Son premier  film  Un chien  andalou   (1929)  est le croisement de deux rêves. En rencontrant Dali, Buñuel  évoqua un nuage effilé coupant la lune suivit d’une lame de rasoir tranchant un œil. Le deuxième rêve, tout aussi surréaliste, décrit une main pleine de fourmis. Mieux qu’un cadavre exquis Buñuel s’enflamma : « Et si nous faisions un film à partir de ça ? ». (2) Presque Dadaïste, le réalisateur continuera ses frasques surréelles lors de L’Age d’or. Réalisé un an plus tard (1930), sur un style très corrosif et provocateur, le cinéaste souhaite paradoxalement abolir et maintenir la frontière entre rêve et réalité. Il ne s’agit pas d’un rêve freudien, il se construit plutôt sur une surréalité qui contient la réalité, à savoir, une vision cinématographique qui transgresse ce que tout spectateur a l’habitude de voir. Il faut solliciter « l’œil sauvage » (3) dont nous parle Breton dans Le surréalisme et la peinture. Ces deux films sont des documentaires surréels sur des tranches de vie fantasmées dont le grotesque amène un naturalisme révisé, caustique et sans doute plus réel que jamais. Le surréalisme de Buñuel exprime non seulement ses désirs refoulés, mais il élabore également un paradoxe indémontable entre rêve et réalité. La parodie et la provocation sont les faire-valoir d’une quête des comportements humains qui dépasse le cliché pour faire vrai et naturel. 


LE SURREALISME COMME EXPRESSION DU FANTASME

Dès les débuts du cinéma, notamment avec Méliès, le contenu manifeste de la vie est pour la première fois mise en spectacle et sa représentation dévoile une surréalité à laquelle le public adhère grâce à la magie du montage.

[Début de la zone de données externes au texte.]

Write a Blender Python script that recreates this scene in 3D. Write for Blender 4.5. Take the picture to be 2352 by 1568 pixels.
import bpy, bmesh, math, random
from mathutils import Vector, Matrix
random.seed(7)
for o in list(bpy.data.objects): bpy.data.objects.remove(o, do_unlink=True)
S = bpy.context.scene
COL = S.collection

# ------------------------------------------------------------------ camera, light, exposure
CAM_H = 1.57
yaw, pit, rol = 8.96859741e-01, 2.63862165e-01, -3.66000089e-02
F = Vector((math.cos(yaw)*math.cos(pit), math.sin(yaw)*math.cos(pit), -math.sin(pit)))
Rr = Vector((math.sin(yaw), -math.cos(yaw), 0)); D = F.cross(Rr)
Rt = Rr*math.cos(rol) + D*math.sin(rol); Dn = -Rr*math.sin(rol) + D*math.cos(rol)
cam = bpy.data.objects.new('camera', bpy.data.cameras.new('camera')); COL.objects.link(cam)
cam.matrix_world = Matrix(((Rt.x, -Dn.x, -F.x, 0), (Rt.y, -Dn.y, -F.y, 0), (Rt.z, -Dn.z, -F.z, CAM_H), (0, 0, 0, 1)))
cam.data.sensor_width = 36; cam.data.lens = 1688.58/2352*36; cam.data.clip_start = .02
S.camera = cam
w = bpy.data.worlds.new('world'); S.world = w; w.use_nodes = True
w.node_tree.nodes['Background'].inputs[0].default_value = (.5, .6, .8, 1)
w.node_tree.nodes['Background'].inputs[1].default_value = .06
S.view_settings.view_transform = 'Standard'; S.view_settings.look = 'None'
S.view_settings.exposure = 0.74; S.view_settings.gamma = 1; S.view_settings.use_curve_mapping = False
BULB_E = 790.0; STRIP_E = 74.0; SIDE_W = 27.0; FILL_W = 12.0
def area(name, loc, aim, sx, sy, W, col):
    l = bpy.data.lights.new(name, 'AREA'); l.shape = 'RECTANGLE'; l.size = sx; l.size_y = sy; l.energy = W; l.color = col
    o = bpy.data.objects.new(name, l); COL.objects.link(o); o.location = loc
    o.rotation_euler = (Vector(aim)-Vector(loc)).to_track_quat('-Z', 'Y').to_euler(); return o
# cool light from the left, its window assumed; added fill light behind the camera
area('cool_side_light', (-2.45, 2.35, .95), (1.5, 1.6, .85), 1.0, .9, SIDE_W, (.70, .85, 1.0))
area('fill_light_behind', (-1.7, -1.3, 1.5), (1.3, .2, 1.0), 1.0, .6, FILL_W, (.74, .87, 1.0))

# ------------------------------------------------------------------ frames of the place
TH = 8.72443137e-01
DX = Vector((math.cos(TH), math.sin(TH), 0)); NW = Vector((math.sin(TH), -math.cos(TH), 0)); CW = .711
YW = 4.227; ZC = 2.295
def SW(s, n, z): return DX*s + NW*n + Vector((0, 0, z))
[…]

Le voyage dans la lune devient possible, le cinéma de Méliès fait disparaître et réapparaître des personnages en chair et en os, la pellicule devient un poème irréel où les fondus enchaînés remplacent subtilement la rime littéraire par le rythme du Septième Art.

  Pedro Almodovar (c) D.R.

La caméra peut désormais tout dire et montrer, elle atteint : « le point de l’esprit d’où la vie et la mort, le réel et l’imaginaire, le passé et le futur, le communicable et l’incommunicable, le haut et le bas cessent d’être perçus contradictoirement. » (4) A partir de ce concept, Buñuel fera du cinéma un exutoire, une expiation, une exploration métaphorique de tous les fantasmes humains qui ne peuvent laisser insensibles le spectateur. L’amour, le sexe sont aux premières loges. En dehors de l’érotisme latent qui caractérise tous les films de Buñuel, les comportements amoureux ne sont pas paisibles mais plutôt déviants, comme dans les films de Pedro Almodovar.

La gamme amoureuse se décline de la façon suivante : de la sensualité au sadomasochisme en passant par le fétichisme. La femme devient « cet obscur objet du désir » à travers lequel le réalisateur demeure une sorte de voyeur. La technique cinématographique trahit les désirs du cinéaste en passant par les plans rapprochés sur les jeux de jambes jusqu’aux rapides fondus enchaînés dans Le Chien andalou où une femme se retrouve déshabillée en une fraction de seconde entre les mains d’un homme. Le fondu enchaîné est l’expression d’un choc. Il s’agit d’une conception de montage narratif qui a pour rôle de raconter une action, ici le désir sexuel, par l’assemblage de divers fragments de réalité. Cette succession d’événements est destinée à donner une totalité significative du fantasme, de l’inaccessible. Néanmoins, le concept reste flou entre le désir et le viol.